For teenagers over the age of consent, counselling and education are keys. This should include increased health and family life education in schools and increased access to reproductive health information & services. True, such measures are commonly in place and have had some success in reducing the overall teenage pregnancy level.
But often these services are least present where they are most needed, the inner cities. Ghettos are the main breeding ground for criminals and ground zero for the proverbial vicious cycle of teenage mothers having girls who become teenage mothers and boys who become uneducated, unemployable potential gunmen. There is no way our crime problem can be solved until we stop this dysfunctional merry go round.
Among the proven measures are our highly effective Women's Centres, which Dr. Beverley Wright says have been deemed best practice not only in the Caribbean but across the Americas. Another very helpful initiative is the Bashy Bus which provides these services in a mobile form to underprivileged communities.
Help for teen mothers
Such programmes help teenage mothers to get back into the education stream and to raise their children in a sensible manner. They often prevent a single juvenile mistake from ruining a young person's entire life.
A girl who gets pregnant at 14 but who goes back to school and gets her high school diploma and goes on to tertiary education is one thing. A girl who gets pregnant at 14 and then goes on to have two more before she is 20 and never finishes high school is quite another. Any government that wants to cut crime in the long run must ensure that every pregnant teenager has access to a Woman's Centre.
The problem must also be tackled from other angles, one of which is reducing the child abuse that is also strongly linked to early pregnancy and criminal propensity.

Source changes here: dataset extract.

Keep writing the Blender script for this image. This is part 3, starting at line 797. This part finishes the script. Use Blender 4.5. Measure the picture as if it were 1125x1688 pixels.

Paulette Elliott, a Principal Social Work Manager who worked in Britain for 13 years, argues that the state should be more proactive in protecting our children.
Whenever parents are not taking reasonable steps to prevent their children being abused by partners or relatives, government agencies - as they do in places like the UK - should have the power to remove the unfortunate young ones to places of safety and continued education. Otherwise you only perpetuate another vicious circle of abused children becoming abusive mothers and fathers.
None of the above is rocket science. They seem obvious common sense measures if this country truly wants to do something about our world leading murder rate. But do we really? Or do we like things as they are?